On Nov 27, 2007 11:05 PM, Scott Stanton <[EMAIL PROTECTED]>
wrote:
>
> > Steffen Mueller wrote:
>
> > That's actually a good idea: Avoiding dll file name clashes using a
> > directory for each external (non-perl-module) dll. Currently, we
> extract
> > the external dlls under their original name, IIRC. However, I don't
> know
> > how you can make those directories accessible to the dll loader
> without
> > appending *each* directory to $PATH. Doing that in a long path
($TEMP
> is
> > long on Windows, isn't it?) might quickly result in hitting the
length
> > limitations of env. vars on Windows.
>
> Long paths might be an issue, although if we're talking just a handful
> of libraries, in practice it might work just fine.
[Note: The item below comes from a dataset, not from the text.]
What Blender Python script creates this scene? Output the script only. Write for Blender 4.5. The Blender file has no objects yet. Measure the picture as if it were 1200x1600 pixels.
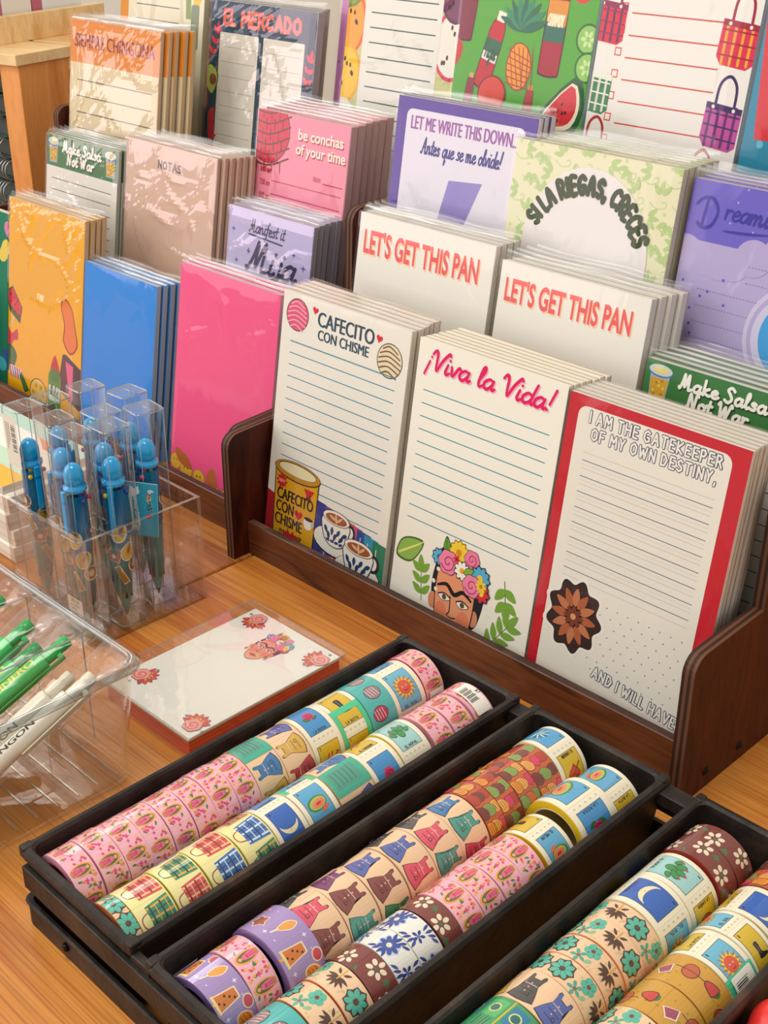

Putting every dll into its own directory won't solve the name clash
issue:
no matter how you order this LD_LIBRARY_PATH (or whatever it is called),
if there are two dlls with the same name any attempt to load such a dll
will only get the first along the library search path. So you might as
well
put them all with their original names into one directory (and have
PAR::Packer
carp if it encounters a name clash).

If two dlls with the same name ever worked in the unpacked case,
then this means that either (1) the native OS library loader
or (2) the application explicitly deviates from this simple
model of operation: search the (fixed at program startup)
library path until a dll with the required name is found.